You must obtain from the UNM Bookstore or the Web three sets of red-bordered pages, each including an Approval page, a Title page, and an Abstract Title page. One set of these pages must be included with each copy of the manuscript submitted to OGS and the department.

Two copies of the unbound dissertation, each with an abstract of not more than 350 words, all in perfect form and approved by at least three members of the dissertation committee, must be submitted to OGS by November 15 for Fall graduation, April 15 for Spring graduation, or July 15 for Summer graduation. The following forms must be submitted with the manuscript:

  1. a "Certification of Final Form" completed by the dissertation director,
  2. an “Information Cover Sheet” attached to the box in which the manuscript is placed, and
  3. a “Survey of Earned Doctorate.”

An additional copy of the dissertation must be submitted to the Educational Linguistics Program for binding and placement in the department library. A $30 fee is charged to cover the cost of binding the two dissertation copies submitted to OGS and forwarded to the university library, one copy to be placed in the library archives and the other in circulation. All doctoral students must, as part of graduation requirements, have their dissertations published through University Microfilms International (UMI). This involves completion of a contract, available from the OGS Manuscript Coordinator, and payment of a fee to UMI. The fee, currently $55, is subject to change. There is also a fee for the diploma that must be paid at Cashiers.
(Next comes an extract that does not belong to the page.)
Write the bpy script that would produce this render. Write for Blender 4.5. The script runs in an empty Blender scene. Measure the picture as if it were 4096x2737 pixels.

Notification of Intent to Graduate. You must notify the Educational Linguistics Program administrator by email of your intent to graduate the semester prior to the semester when you intend to graduate. The program administrator must be notified at least two weeks prior to the official OGS deadline. OGS deadlines vary from year to year; so make sure you check the OGS web site under “Graduation” at this link:http://grad.unm.edu/resources/gs-forms/index.htmlto check for any critical dates. You will then be placed on the Department’s Intent to Graduate listing. Graduation is dependent upon completion of all degree requirements by November 15 for Fall, April 15 for Spring, or July 15 for Summer. If you do not complete all degree requirements in time for graduation in the semester originally intended, you must stay continuously enrolled for at least 1 graduate credit hour until you graduate, and you will need to contact the program administrator by email stating your intent to graduate in a subsequent semester.

Personal responsibility and accomplishment:

We have stressed throughout this manual that the person who is responsible for the completion of all degree requirements in a timely fashion and for meeting all required deadlines, and who successfully achieves the goal of a Ph.D. in Educational Linguistics, is YOU. Your faculty advisor, your Committee on Studies, and your dissertation committee members are here to support and encourage your progress, but YOU are the one who must take responsibility for meeting appropriate deadlines and expectations. Each November, as part of our program advisement process, your advisor or chair will request from you a brief written update on your progress to date. This information will be brought to the Educational Linguistics program faculty for review, and their response and any suggestions will be provided to you. In this way, the program seeks to facilitate to the best of our efforts your timely and successful completion of the doctoral degree.